=== Data extract ===

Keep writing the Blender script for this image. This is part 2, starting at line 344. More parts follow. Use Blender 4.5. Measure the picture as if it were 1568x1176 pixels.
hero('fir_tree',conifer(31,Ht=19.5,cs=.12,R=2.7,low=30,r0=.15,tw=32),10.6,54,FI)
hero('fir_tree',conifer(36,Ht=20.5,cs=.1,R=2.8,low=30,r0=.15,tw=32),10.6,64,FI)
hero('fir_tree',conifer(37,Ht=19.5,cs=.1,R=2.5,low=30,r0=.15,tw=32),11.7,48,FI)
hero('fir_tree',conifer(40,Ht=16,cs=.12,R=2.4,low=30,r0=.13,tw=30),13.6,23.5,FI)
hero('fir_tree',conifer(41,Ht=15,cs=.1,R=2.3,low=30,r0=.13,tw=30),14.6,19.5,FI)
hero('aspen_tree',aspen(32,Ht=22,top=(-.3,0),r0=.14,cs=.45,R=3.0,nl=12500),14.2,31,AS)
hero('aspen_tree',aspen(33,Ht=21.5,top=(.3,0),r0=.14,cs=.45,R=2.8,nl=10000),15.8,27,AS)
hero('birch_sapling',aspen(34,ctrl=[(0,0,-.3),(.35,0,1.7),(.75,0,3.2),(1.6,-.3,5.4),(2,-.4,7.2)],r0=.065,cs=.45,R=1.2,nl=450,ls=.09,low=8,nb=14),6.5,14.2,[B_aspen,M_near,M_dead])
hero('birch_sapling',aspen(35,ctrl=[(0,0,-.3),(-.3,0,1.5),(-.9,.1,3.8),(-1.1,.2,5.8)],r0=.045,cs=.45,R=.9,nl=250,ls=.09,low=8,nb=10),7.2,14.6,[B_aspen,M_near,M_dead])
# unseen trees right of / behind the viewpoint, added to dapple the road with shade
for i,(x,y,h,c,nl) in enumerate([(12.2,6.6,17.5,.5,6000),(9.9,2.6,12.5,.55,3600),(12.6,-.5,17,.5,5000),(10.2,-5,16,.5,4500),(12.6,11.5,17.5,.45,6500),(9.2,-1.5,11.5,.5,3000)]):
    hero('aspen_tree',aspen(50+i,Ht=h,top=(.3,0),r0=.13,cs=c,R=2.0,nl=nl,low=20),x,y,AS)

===
=== Data extract ===

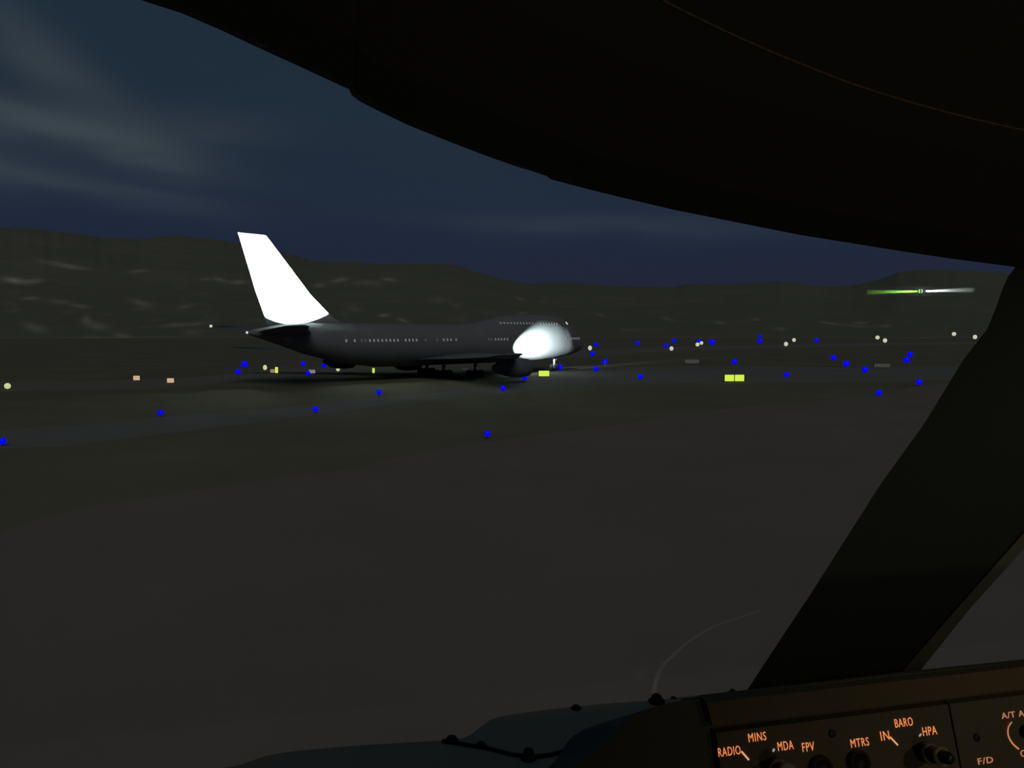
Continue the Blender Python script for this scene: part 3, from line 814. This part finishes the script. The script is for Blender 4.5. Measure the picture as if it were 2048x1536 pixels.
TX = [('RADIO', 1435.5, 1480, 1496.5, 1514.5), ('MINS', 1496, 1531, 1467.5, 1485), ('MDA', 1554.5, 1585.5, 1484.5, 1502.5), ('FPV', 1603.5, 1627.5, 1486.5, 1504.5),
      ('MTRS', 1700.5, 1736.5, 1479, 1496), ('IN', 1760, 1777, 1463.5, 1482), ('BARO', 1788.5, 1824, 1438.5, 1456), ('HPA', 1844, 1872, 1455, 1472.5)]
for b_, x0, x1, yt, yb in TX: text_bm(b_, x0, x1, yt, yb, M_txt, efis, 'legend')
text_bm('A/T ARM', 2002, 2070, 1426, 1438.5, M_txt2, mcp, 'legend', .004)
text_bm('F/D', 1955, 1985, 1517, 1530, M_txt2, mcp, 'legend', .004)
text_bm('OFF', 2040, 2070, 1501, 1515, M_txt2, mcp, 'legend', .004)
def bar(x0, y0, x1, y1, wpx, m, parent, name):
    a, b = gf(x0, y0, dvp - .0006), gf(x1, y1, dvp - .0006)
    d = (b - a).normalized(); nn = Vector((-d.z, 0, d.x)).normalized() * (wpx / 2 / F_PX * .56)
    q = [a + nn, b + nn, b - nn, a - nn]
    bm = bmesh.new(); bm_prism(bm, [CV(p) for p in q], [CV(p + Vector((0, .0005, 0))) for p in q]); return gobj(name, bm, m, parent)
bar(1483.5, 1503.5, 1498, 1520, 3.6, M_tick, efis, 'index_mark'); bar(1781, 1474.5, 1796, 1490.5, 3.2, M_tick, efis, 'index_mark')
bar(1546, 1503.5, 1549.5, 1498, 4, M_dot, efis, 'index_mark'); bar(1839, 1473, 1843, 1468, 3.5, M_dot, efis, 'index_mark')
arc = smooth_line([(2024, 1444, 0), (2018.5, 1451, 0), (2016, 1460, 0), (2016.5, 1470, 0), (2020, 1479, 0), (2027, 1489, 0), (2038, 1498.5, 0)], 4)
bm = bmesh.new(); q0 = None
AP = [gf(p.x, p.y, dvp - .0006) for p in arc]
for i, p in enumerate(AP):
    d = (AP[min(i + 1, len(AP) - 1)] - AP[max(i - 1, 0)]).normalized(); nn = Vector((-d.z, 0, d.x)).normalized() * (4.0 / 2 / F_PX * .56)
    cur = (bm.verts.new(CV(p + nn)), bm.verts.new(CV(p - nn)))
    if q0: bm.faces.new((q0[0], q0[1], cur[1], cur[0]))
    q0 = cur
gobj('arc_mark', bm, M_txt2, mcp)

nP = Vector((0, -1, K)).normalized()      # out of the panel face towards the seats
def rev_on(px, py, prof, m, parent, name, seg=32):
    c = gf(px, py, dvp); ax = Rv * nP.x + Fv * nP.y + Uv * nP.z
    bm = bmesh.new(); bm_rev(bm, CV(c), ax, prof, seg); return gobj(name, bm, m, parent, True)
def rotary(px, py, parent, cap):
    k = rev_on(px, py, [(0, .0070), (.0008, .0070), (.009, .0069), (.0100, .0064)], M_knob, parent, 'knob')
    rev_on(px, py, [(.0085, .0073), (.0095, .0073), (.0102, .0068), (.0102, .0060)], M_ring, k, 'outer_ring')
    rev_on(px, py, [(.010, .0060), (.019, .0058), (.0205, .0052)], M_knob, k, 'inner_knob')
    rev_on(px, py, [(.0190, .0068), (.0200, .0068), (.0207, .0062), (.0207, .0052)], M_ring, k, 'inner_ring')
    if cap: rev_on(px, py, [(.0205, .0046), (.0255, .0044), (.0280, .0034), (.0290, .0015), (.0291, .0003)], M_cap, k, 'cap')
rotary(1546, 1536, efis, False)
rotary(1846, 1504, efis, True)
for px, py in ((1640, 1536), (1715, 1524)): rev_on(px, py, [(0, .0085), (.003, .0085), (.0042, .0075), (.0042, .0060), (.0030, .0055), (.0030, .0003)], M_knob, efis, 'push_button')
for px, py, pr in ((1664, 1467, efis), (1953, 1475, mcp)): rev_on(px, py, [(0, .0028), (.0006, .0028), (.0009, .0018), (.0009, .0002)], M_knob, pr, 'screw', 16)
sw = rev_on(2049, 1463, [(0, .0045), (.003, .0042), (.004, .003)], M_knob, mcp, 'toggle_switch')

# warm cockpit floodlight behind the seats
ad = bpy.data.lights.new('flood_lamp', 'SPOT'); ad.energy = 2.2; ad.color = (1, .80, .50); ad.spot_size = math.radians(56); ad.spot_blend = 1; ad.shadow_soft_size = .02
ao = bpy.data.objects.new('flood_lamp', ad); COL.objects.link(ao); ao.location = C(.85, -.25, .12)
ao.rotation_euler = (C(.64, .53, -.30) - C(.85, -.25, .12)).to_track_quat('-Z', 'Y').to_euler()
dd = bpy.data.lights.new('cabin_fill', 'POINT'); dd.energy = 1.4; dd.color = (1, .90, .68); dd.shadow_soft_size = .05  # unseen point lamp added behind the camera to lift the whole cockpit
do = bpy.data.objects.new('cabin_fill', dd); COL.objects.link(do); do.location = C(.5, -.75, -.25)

===

§ Task to carry out:
Take every line above carrying "this" and return it.

§ Answer to the exercise:
Keep writing the Blender script for this image. This is part 2, starting at line 344. More parts follow. Use Blender 4.5. Measure the picture as if it were 1568x1176 pixels.
Continue the Blender Python script for this scene: part 3, from line 814. This part finishes the script. The script is for Blender 4.5. Measure the picture as if it were 2048x1536 pixels.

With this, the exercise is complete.